Rethinking Missoula

Mixed reviews are pouring in from Missoula.
It’s hard to not judge one place by the last. Montana is gorgeous…but as big and beautiful as the Tetons? Missoula is, well, we’ll get to that but suffice to say it’s just not quite Jackson, Wyoming.
It seems this summer we’ve been somewhere we all loved so much, only to the next week find ourselves stuck in a week’s prepaid, discounted rent somewhere a little more…meh.
Missoula was lining up to be that type of a place. We’d traded a kinda great spot at Jellystone (a small chain of parks around the country where Yogi Bear gives kids ice cream and swimming pools and mini-golf) for shade across the street at a different park. Much shadier, no playground. Both are about twenty minutes from downtown.
And that is where it’s at here in Missoula. This, I’ve gathered, is what Austin and Boulder were probably like before they blew up. Remnant industry, train yards, a city street grid not ready for the weight of summer travelers. A downtown where a few forward thinking individuals poured their hearts into making something great.
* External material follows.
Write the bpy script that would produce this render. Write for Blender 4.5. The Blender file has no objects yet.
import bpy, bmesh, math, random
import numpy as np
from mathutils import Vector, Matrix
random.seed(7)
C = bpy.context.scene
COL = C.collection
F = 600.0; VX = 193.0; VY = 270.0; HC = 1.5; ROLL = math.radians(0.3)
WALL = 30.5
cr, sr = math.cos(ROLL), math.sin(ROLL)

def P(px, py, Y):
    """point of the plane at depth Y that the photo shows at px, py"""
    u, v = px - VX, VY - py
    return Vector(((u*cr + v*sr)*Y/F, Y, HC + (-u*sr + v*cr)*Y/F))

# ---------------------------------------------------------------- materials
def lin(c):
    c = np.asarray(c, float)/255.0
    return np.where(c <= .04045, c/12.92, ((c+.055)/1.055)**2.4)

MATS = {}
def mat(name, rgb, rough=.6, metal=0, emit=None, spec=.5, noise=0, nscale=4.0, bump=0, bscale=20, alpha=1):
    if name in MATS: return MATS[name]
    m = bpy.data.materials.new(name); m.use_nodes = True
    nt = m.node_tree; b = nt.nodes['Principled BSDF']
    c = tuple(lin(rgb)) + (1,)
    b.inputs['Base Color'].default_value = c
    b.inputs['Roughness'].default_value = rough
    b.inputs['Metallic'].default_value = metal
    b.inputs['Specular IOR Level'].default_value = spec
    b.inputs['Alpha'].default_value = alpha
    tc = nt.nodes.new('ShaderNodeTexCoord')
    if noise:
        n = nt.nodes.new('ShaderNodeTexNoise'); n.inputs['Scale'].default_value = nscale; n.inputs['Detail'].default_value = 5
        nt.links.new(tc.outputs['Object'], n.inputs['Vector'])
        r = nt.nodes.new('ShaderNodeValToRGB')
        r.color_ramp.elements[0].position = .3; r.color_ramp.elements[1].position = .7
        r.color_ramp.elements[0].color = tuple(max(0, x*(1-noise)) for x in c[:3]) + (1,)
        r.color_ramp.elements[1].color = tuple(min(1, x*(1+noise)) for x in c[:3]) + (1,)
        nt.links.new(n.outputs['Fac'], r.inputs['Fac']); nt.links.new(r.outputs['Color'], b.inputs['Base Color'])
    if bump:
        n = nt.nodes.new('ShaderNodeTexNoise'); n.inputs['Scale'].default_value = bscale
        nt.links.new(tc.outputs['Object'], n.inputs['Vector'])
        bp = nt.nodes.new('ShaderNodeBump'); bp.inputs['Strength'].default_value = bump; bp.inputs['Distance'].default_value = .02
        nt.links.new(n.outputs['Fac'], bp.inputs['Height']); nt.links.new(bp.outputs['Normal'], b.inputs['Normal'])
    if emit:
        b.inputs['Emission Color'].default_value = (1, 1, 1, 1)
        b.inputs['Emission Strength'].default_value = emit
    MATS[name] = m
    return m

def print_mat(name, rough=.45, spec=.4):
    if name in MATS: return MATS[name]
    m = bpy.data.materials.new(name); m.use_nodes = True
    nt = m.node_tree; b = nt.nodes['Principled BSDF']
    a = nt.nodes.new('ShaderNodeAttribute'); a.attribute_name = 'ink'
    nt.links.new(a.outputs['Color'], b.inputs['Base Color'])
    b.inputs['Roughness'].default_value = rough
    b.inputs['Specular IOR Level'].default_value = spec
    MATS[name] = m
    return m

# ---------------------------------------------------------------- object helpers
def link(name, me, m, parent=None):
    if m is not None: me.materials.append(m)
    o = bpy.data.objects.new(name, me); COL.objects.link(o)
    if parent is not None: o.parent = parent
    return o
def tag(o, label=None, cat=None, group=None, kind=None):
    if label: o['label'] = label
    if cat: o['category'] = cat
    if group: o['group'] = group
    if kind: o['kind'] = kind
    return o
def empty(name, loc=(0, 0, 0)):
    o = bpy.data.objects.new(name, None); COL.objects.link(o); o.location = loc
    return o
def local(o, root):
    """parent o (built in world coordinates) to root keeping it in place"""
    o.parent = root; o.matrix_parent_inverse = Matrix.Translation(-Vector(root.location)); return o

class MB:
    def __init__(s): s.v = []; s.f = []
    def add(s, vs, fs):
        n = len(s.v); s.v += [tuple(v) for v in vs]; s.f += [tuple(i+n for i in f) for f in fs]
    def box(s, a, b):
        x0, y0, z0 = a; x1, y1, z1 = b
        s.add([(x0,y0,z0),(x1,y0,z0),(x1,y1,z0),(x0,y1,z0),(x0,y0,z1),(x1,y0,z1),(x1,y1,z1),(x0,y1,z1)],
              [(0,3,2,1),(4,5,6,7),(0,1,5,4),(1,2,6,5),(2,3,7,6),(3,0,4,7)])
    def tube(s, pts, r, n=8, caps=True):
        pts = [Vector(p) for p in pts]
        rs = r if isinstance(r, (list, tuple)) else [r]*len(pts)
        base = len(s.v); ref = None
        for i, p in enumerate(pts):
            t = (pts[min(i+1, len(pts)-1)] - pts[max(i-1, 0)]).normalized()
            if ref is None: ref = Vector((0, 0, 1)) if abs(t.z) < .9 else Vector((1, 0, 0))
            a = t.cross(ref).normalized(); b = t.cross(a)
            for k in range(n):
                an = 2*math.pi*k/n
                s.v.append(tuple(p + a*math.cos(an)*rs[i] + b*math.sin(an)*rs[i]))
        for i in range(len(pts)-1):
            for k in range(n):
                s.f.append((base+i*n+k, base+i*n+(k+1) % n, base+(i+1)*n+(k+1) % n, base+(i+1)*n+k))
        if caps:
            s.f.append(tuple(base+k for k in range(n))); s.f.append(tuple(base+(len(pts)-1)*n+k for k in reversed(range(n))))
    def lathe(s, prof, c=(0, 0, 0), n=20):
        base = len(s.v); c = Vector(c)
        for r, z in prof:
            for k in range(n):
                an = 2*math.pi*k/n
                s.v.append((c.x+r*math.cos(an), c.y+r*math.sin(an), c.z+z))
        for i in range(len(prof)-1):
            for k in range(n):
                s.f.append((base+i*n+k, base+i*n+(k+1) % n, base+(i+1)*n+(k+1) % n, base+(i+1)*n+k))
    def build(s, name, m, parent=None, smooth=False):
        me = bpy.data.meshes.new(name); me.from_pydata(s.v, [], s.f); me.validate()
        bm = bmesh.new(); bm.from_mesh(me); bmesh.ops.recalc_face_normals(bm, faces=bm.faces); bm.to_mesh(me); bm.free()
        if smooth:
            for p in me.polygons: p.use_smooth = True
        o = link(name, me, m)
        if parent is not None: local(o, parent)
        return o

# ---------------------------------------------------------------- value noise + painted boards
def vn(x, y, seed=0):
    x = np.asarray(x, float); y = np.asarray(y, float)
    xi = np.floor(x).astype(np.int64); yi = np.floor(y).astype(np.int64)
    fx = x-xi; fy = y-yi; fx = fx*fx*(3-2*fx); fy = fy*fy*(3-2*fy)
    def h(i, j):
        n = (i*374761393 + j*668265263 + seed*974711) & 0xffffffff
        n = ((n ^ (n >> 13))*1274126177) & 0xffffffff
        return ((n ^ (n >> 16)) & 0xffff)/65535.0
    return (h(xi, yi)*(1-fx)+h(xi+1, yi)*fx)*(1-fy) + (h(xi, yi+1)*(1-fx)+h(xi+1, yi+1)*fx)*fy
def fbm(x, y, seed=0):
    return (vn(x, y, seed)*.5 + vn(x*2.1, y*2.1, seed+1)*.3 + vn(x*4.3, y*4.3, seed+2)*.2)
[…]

A river walk with no rush hour. Downtown shops speckled among vacant buildings selling locally made, handmade and just wonderfully made kids clothing, skateboards and jewelry. Breweries and excellent restaurants abound. Motorists obeying pedestrian right of ways. Tons of people riding bicycles.
It still feels industrial here, a little dirty, edgy. The raw Montana hasn’t been shaken out of the gutters just yet. People who live here, they’re part of something rather than just the masses of Johnny-come-latelies that will likely overtake town if it manages to continue growing.
But the beards here in Missoula are not worn by hipsters looking for a new place to call cool. They’re mountain man, survive the winter cold beards. There is something so refreshingly real about this city that, as we pack everything up and start thinking about heading north into Glacier, I think I might even miss a little.